Video walk-through of Vida Americana: Mexican Muralists Remake American Art, 1925-1945 at the Whitney Museum of American Art
Feb 17, 2020 – Jan 31, 2021
All images courtesy of the Whitney Museum of American Art
This remarkable show of 200 works establishes a scholarly precedent for a great moment in the history of Mexican art, when, following the revolution (lasting from 1910 – 1920), the great triumvirate of Mexican artists–José Clemente Orozco, Diego Rivera, and David Alfaro Siqueiros–created a broad, often mural-based imagery that celebrated the working man after the country’s revolution in 1920. These major figurative painters not only benefited from the sweeping change that was occurring in Mexico; they also spent considerable time in the United States, benefitting from its progressive modernism in art, as well as its near apotheosis of the worker, often portrayed in the setting of industry. Barbara Haskell, the exhibition’s chief curator, has done an excellent job of portraying not only the great achievement of the major players but also the effects of the movement on artists from the United States, including Jackson Pollock whose seismic early figurative style, not yet developed into the expressive abstraction he would become famous for, owed much of its force to his experience with Siqueiros’s workshop in 1936 in New York. As the title of the show indicates, the three major Mexican artists exercised considerable influence on the American figurative painters of the time.
One of the chief pleasures of the show is seeing major works by each of the three most recognized Mexican painters. Orozco is particularly well represented; his turbulent, muscular style sets the stage for a visual rhetoric that must have seemed overwhelming at the time, even if today the expressiveness can seem slightly melodramatic. In his powerful painting Reproduction of Prometheus (1930), shows the naked mythic figure twisting his body in front of us. Behind him is an array of women with their heads covered by scarves. Prometheus is known as the mythic figure who brought fire to the world, and who was punished by Zeus for doing so. But what better metaphorical narrative could there be for an ongoing revolutionary stance? The fresco painting forcefully illustrates the torment of someone bringing a dangerous gift to human beings. Jackson Pollock’s extraordinarily expressive painting Untitled (Naked Man with Knife) (c. 1938-40) is filled with nearly blood-red naked bodies. One of the figures holds a sharp dagger angled downward in the top left of the painting. Like Orozco’s work, Naked Man with Knife is about representing transgressions whose consequences are large and disturbing.

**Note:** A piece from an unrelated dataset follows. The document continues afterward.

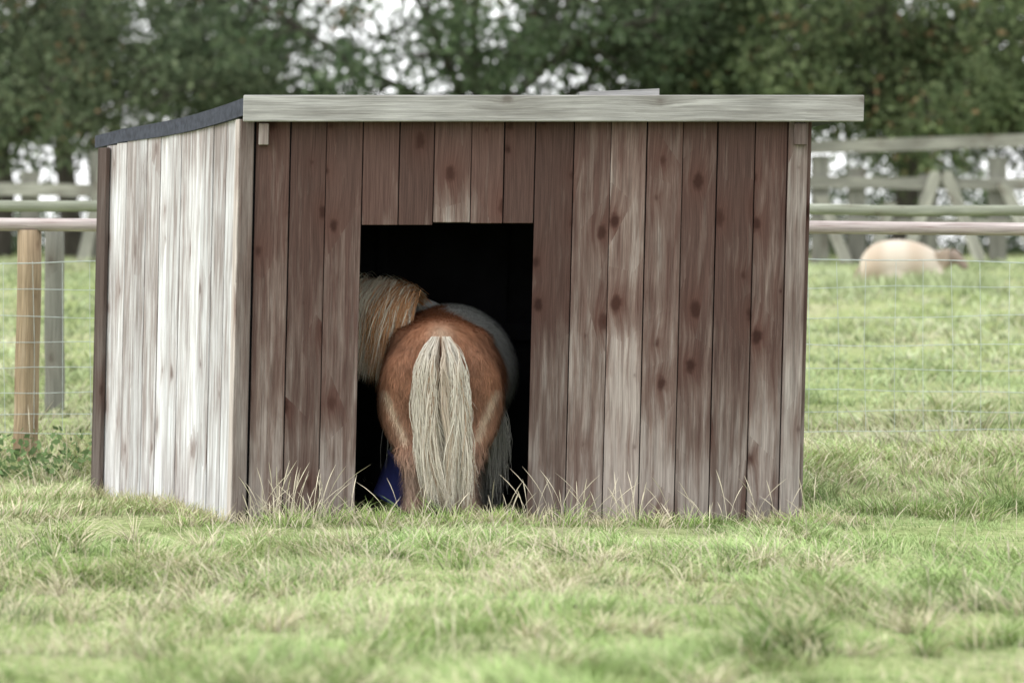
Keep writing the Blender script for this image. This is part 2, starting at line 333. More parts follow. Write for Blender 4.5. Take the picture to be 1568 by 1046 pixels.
T=[( -6.6,35,5.2,2.6,21,22000,.10,(1,1,1),.03,0,.85),
   ( -3.4,38,5.6,2.6,22,20000,.10,(.95,.98,1),.03,.08,.9),
   ( -0.6,36,6.0,2.7,23,12000,.10,(.9,1,.95),.02,.38,1.2),
   (  2.3,37,5.6,2.6,24,20000,.10,(1,1.05,1),.03,.0,.9),
   (  5.0,35,5.4,2.6,25,24000,.10,(1.05,1.08,.92),.05,0,.4),
   (  7.8,37,5.6,2.7,26,21000,.10,(1.1,1.05,.88),.06,0,.4),
   ( -9.6,38,5.6,2.7,27,14000,.10,(1,1,1),.03,0,.4),
   (-6.5,44,6.5,3.0,28,12000,.11,(.8,.85,.85),.0,.1,1.0),
   ( 2.9,45,6.5,3.0,32,10000,.11,(.8,.85,.85),.0,.15,1.0),
   ( 6.2,45,6.5,3.0,29,12000,.11,(.85,.9,.85),.02,.1,.8)]
for (x,y,h,cr,sd,nl,ls,ti,og,sp,lo) in T: build_tree('deciduous_tree',x,y,h,cr,sd,nl,ls,ti,og,sparse=sp,low=lo)
r=np.random.default_rng(9); nc=430; cxs=r.uniform(-13,13,nc); cys=r.uniform(48,50,nc); czs=1.1+r.random(nc)**1.3*1.35*(.4+1.0*vn(cxs,cys*0,1.3,2))
n=34000; id_=r.integers(0,nc,n); P=np.stack([cxs,cys,czs],-1)[id_]+r.normal(0,1,(n,3))*np.array([.24,.3,.16])
c=(np.array([.05,.075,.04])+r.random(n)[:,None]*np.array([.06,.07,.04]))*r.uniform(.6,1.5,nc)[id_][:,None]
V,F,C=leaves(P,.11,c,r); obj('hedge',quadmesh('hedge',V,F,C),M_leaf)

# ---------------- shed ----------------
shed=empty('wooden_field_shelter'); SH=.024
A=Acc()
bx=lambda px:(px-784)/330-.040
ed=[392,445,500,556,612,665,722,772,819,878,935,990,1045,1098,1155,1205,1241]
tones={0:(1.0,.05),1:(.82,-.12),2:(.95,.0),3:(1.05,.08),4:(.85,-.1),5:(1.08,.30),6:(1.1,.0),7:(.85,-.15),8:(.75,-.1),9:(1.0,.15),10:(1.2,.38),11:(1.05,.2),12:(.92,.0),13:(.82,-.08),14:(1.0,.15),15:(.90,.05)}
for i in range(len(ed)-1):
    x0,x1=bx(ed[i]),bx(ed[i+1]); door=3<=i<=7
    z0=1.366+random.uniform(-.004,.012) if door else random.uniform(-.03,.0)
    t,w=tones[i]; yo=random.uniform(-.004,.004)
    A.board((x0+.0022,-.022+yo,z0),(x1-x0-.0044,0,0),(random.uniform(-.002,.002),0,1.872-z0),(0,.020,0),t,w)
ob=obj('front_boards',A.mesh('front_boards',SH),[M_front],shed)
bv=ob.modifiers.new('b','BEVEL'); bv.width=.0025; bv.segments=1
sd=np.array([-.78,1.6,0]); sl=np.linalg.norm(sd); su=sd/sl; nrm=np.array([-su[1],su[0],0])
def topz(t): return 1.862-.10*t
A=Acc(); nb=12; e=np.sort(np.linspace(0.03,sl-.02,nb+1)+np.concatenate([[0],rng.uniform(-.02,.02,nb-1),[0]]))
for i in range(nb):
    a,b_=e[i]+.002,e[i+1]-.002; t=a/sl
    o_=np.array([-1.295,0,random.uniform(-.03,.0)])+su*a+nrm*(-.02+random.uniform(0,.007))
    A.board(o_,su*(b_-a),(0,0,topz(t)-o_[2]),nrm*.02,random.uniform(.80,1.03),random.uniform(-.25,.25))
obj('side_boards',A.mesh('side_boards',SH),[M_side],shed)
A=Acc()
for i in range(nb):
    a,b_=e[i]+.002,e[i+1]-.002
    o_=np.array([1.345,0,-.02])+su*a
    A.board(o_,su*(b_-a),(0,0,topz(a/sl)+.02),-nrm*.02,1,0)
wb=2.64/16
for i in range(16): A.board((-2.075+i*wb+.002,1.6,-.02),(wb-.004,0,0),(0,0,1.76),(0,.02,0),1,0)
obj('rear_boards',A.mesh('rear_boards',SH),[M_trim],shed)
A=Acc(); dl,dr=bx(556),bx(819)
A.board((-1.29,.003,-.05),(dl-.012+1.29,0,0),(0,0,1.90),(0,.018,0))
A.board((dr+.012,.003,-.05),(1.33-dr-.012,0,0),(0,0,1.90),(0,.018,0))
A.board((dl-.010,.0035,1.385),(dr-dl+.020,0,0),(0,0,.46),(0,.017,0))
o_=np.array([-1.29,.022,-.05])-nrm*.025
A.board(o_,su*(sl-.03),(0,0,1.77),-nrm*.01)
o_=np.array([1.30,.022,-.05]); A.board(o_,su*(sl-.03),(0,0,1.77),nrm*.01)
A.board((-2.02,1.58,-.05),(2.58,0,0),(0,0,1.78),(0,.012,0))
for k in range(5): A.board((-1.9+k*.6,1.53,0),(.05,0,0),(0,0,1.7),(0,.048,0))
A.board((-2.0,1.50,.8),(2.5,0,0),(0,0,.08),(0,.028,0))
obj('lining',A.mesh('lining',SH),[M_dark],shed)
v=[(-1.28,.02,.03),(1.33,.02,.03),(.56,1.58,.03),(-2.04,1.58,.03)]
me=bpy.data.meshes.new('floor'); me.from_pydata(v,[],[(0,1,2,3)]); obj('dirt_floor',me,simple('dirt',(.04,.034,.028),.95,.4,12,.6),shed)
A=Acc()
A.board((-1.298,-.046,-.03),(.062,0,0),(0,0,1.885),(0,.022,0),.95,.15)
o_=np.array([-1.298,-.024,-.03])+nrm*.009; A.board(o_,su*.05,(0,0,1.885),-nrm*.018,1.8,.8)
A.board((bx(1205)+.003,-.050,-.03),(.088,0,0),(0,0,1.89),(0,.024,0),1.15,.25)
o_=np.array([-1.295,0,-.03])+su*(sl-.085)+nrm*.008; A.board(o_,su*.10,(0,0,1.79),nrm*.022,.75,-.1)
o_=np.array([-1.295,0,-.03])+su*(sl+.016)+nrm*.03; A.board(o_,su*.02,(0,0,1.79),-nrm*.09,.6,-.2)
A.board((bx(397),-.083,1.735),(.045,0,0),(0,0,.10),(0,.058,0),1.25,.35)
A.board((bx(1213),-.083,1.735),(.06,0,0),(0,0,.10),(0,.032,0),.8,-.1)
A.board((bx(1176),-.05,-.02),(.05,0,0),(0,0,.12),(0,.025,0),.9,.1)
for k in range(4): A.board((-.9+k*.62,-.082,1.842),(.05,0,0),(0,0,.035),(0,.058,0),.8,0)
obj('trim',A.mesh('trim',SH),[M_trim],shed).modifiers.new('b','BEVEL').width=.003
A=Acc()
fl,fr=-1.285,1.577
A.board((fl,-.112,1.842),(0,0,.122),(fr-fl,0,0),(0,.026,0),1.0,.1)
ob=obj('fascia',A.mesh('fascia',SH),[M_fascia],shed); ob.modifiers.new('b','BEVEL').width=.004
RV=[];RF=[];nn=10
for k in range(nn+1):
    t=k/nn; y=-.084+t*1.81; sx=-.86*t; zt=1.952-.128*t-.022*math.sin(math.pi*min(1,t*1.25))*(1-t*.4)
    th=.080-.018*t
    for (x,z) in ((-1.284+sx,zt-th),(-1.284+sx,zt),(1.58+sx,zt+.005),(1.58+sx,zt-th)): RV.append((x+SH*z,y,z))
for k in range(nn):
    a=k*4
    for q in range(4): RF.append((a+q,a+(q+1)%4,a+4+(q+1)%4,a+4+q))
RF+= [(3,2,1,0),(nn*4,nn*4+1,nn*4+2,nn*4+3)]
me=bpy.data.meshes.new('roof'); me.from_pydata(RV,[],RF); obj('felt_roof',me,M_felt,shed)
A=Acc(); A.board((WX(885,.5)-.04,.5,1.915),(0,0,.085),(.38,.05,.018),(0,.03,0),1.1,.4)
obj('loose_board',A.mesh('loose_board',SH),[M_fascia],shed)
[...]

The stated aim of the exhibition is the documentation of the muralists’ influence on American artists. The show makes this point extremely, successfully, including the works of artists as disparate at Thomas Hart Benton, Jacob Lawrence, and Philip Guston. “Vida American” also successfully presents the Mexican customs and homelife–a studied contrast in regard to the usual pursuit of European culture. One can see this in the painting Flower Festival: Feast of Santa Anita (1931) in which three younger girls, dressed in white and wearing colored headbands, kneel before a man hunched over by the green plants he shoulders before them. There is also the compelling, humorous self-portrait of Frida Kahlo, entitled Me and My Parrots (1941), in which the painter, with her trademark heavy eyebrows, faint mustache, and hair swept up in a bun, wears a peasant blouse. Two parrots rest on her shoulders, while two are in her arms, which rest on her lap. Part of the revolution’s cultural consequences was a shift from European to indigenous influences, as shown by Rivera and Kahlo. What has not been known so well, and what this very strong exhibition does most excellently, is to show how the Mexican work of the time heavily influenced many important American artists.